▶ _Short task_
Look through the lines below and state how many hold the word "finishes". Write only the number.

▶ _Data lines_
###
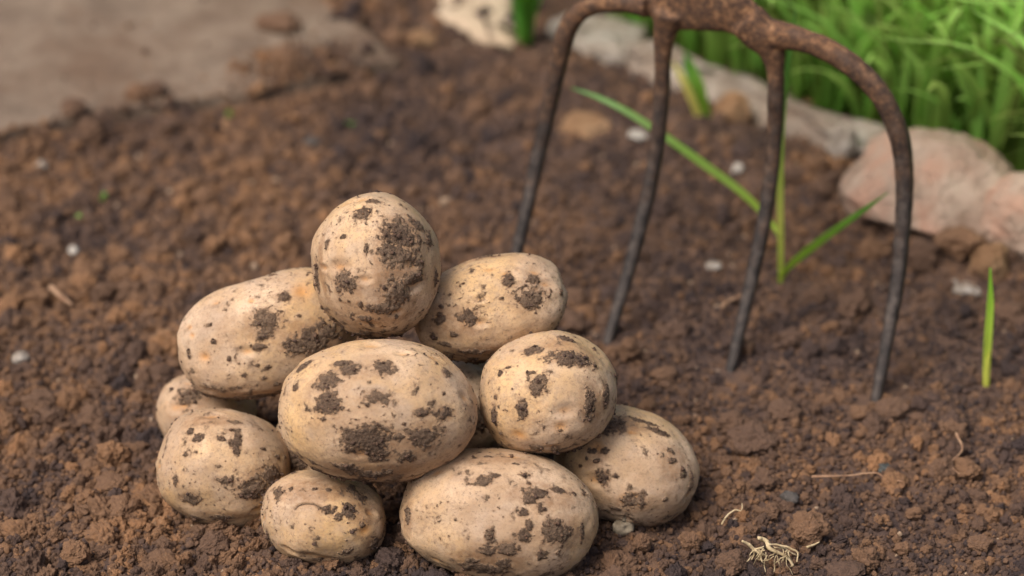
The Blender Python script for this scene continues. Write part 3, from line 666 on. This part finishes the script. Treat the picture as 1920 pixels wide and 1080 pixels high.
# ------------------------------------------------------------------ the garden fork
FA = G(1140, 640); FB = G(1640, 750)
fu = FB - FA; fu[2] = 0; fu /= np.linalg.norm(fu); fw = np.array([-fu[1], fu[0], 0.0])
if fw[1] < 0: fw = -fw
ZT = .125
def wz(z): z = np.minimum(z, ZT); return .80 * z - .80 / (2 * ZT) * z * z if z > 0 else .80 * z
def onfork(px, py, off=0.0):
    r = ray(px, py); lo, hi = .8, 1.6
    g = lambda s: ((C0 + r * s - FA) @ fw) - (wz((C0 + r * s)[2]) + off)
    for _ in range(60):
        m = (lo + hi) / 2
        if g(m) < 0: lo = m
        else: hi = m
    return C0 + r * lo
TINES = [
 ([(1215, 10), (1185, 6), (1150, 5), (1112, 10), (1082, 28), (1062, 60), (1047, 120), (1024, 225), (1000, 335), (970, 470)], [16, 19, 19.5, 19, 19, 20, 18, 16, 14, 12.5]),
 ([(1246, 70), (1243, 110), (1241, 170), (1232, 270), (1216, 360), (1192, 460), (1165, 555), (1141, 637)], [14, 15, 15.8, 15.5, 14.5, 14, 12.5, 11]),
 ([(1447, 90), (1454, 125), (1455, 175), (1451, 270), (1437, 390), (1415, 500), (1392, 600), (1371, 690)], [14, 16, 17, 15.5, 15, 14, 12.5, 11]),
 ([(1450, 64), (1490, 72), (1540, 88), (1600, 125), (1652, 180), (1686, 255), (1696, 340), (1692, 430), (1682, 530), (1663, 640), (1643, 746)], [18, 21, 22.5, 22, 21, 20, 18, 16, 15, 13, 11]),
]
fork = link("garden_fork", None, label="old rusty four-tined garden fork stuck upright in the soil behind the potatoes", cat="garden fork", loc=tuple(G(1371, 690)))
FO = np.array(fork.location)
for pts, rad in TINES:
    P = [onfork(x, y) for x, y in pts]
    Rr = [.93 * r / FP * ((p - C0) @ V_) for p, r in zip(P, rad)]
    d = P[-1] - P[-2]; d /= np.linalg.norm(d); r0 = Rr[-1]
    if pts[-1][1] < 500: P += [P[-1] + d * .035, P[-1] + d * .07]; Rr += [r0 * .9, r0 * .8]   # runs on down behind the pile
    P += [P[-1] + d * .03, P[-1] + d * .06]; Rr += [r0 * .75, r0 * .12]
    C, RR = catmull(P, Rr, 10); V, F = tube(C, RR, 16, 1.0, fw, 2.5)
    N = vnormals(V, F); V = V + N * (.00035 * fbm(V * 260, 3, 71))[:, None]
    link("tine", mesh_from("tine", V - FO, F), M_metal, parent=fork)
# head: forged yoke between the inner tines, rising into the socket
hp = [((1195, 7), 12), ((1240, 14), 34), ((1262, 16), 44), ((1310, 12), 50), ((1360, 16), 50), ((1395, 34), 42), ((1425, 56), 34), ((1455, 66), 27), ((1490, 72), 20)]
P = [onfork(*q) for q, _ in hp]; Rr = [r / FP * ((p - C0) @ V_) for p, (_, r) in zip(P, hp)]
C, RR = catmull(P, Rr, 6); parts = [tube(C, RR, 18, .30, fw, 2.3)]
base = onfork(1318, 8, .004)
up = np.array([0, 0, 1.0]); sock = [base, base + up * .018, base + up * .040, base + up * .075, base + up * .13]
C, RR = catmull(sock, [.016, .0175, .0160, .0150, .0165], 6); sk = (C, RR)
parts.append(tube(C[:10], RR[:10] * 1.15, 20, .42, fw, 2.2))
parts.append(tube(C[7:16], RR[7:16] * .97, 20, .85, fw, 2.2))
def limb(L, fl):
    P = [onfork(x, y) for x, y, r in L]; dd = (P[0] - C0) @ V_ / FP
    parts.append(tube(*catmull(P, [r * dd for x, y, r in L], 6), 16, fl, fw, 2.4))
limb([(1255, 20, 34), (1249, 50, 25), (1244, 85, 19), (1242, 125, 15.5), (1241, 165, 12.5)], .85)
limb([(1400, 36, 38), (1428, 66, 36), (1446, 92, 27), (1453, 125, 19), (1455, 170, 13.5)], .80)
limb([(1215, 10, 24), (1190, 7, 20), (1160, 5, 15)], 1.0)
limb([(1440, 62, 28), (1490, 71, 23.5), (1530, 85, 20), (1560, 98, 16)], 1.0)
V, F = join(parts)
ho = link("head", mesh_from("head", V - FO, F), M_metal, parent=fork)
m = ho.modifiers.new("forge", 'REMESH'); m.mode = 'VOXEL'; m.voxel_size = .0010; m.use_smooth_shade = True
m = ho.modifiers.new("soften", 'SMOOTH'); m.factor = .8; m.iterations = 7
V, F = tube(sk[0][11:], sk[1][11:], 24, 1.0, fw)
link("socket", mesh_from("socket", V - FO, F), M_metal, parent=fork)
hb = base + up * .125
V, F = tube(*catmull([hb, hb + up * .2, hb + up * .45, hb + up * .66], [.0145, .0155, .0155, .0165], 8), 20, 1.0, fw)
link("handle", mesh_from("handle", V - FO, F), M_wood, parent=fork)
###
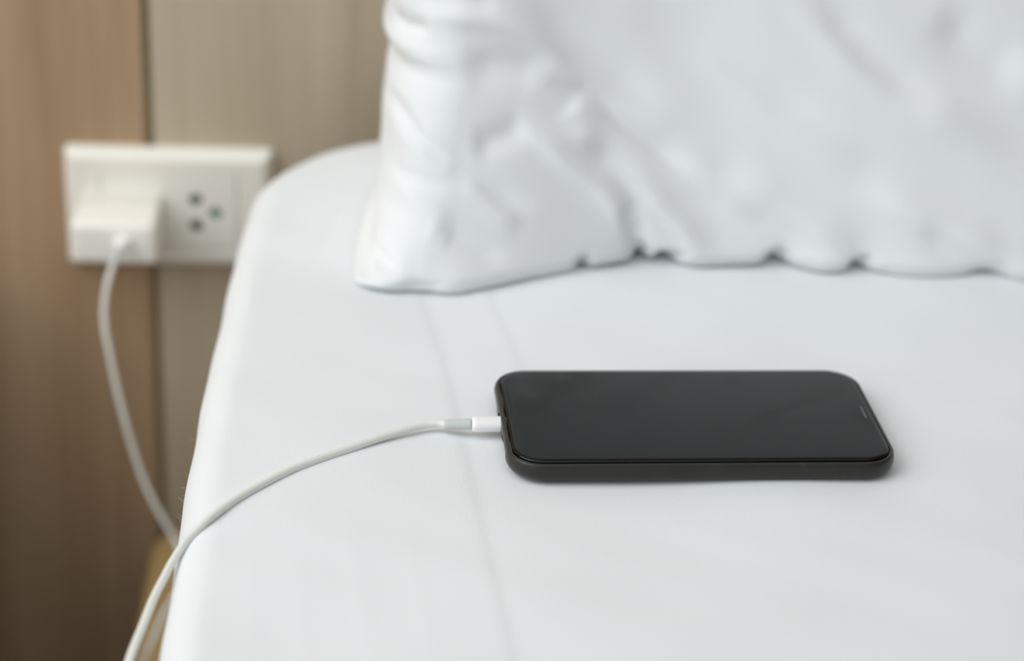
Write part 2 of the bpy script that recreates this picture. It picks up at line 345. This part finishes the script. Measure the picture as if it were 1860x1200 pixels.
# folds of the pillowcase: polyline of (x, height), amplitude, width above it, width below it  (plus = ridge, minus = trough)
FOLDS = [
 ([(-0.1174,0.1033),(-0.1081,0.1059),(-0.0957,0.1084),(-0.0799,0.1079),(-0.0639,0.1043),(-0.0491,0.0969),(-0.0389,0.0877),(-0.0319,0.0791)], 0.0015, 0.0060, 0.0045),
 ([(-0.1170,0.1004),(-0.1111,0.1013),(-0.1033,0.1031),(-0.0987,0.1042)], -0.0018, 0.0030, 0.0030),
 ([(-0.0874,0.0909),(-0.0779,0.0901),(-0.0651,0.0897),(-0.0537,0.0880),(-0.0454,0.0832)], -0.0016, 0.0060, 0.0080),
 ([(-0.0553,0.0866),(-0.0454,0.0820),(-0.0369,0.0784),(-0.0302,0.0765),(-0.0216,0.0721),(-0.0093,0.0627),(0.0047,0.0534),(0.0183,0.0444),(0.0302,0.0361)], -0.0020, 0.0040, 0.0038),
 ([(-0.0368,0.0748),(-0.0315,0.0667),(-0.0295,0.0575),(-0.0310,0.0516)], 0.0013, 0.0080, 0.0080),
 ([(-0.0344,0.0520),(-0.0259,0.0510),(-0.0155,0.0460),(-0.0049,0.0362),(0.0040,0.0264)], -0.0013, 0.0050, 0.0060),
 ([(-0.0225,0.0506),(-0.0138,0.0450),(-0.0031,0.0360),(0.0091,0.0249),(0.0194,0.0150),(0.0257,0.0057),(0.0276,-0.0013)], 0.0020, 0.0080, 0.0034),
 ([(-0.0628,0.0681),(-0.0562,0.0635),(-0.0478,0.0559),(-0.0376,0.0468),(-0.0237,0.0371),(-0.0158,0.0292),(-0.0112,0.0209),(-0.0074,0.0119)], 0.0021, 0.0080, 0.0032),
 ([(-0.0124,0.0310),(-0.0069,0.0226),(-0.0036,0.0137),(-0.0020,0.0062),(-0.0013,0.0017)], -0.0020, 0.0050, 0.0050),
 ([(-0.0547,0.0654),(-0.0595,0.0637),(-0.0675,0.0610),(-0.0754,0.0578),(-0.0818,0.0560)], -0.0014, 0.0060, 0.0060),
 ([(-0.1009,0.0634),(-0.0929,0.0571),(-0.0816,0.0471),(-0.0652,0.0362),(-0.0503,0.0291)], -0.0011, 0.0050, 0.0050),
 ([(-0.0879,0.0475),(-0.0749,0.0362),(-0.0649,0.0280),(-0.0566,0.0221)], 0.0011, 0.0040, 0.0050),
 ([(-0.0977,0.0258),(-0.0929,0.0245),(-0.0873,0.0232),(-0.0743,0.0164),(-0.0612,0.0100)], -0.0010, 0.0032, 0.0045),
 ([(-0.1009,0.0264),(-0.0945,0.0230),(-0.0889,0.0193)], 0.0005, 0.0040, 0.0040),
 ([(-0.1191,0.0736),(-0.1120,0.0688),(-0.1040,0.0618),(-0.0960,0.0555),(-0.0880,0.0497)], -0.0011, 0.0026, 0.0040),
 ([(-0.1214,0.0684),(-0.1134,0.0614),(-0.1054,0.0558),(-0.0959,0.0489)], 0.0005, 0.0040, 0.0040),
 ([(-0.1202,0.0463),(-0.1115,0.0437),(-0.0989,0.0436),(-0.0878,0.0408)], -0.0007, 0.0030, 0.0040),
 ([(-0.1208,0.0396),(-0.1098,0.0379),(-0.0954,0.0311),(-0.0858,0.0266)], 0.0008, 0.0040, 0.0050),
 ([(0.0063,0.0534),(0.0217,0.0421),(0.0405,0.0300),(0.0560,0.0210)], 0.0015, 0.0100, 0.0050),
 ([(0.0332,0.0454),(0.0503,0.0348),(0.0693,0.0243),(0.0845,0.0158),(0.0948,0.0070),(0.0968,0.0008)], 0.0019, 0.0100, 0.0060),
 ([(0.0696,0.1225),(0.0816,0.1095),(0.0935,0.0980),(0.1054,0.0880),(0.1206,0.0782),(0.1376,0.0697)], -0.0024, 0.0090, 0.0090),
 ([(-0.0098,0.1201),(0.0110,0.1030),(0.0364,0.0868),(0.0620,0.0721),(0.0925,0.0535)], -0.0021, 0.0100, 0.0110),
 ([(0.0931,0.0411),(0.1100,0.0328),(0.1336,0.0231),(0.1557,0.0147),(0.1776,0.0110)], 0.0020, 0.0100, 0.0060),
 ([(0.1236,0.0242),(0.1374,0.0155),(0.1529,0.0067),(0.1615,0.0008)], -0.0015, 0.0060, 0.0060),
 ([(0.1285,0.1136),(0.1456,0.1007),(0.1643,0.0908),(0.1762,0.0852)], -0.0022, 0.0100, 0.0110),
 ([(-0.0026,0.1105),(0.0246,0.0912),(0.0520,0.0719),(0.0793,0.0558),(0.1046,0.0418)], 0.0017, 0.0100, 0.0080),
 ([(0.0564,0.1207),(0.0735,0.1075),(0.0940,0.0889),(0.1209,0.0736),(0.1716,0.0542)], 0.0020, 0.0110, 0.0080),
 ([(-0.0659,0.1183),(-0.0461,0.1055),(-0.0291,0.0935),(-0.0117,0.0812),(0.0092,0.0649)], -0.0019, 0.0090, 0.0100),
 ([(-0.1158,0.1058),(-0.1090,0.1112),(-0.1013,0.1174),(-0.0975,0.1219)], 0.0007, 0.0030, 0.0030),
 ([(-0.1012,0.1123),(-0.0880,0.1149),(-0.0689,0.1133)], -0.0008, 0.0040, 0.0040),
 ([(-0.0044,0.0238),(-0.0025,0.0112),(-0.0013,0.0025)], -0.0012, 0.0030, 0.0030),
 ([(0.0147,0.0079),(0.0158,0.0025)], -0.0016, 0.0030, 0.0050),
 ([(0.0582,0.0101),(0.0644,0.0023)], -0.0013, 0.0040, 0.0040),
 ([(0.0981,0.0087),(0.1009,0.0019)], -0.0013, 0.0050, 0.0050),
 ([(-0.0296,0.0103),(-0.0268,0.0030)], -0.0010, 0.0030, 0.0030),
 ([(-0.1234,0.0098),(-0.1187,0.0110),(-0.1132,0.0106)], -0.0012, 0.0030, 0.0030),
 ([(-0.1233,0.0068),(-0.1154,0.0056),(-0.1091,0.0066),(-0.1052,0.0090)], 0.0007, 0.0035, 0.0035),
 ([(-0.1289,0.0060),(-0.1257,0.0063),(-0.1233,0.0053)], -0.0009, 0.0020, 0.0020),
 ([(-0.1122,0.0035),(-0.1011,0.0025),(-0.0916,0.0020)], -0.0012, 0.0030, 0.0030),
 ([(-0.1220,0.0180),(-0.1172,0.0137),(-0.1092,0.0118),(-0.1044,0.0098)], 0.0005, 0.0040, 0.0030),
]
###
▶ _Worked answer_
2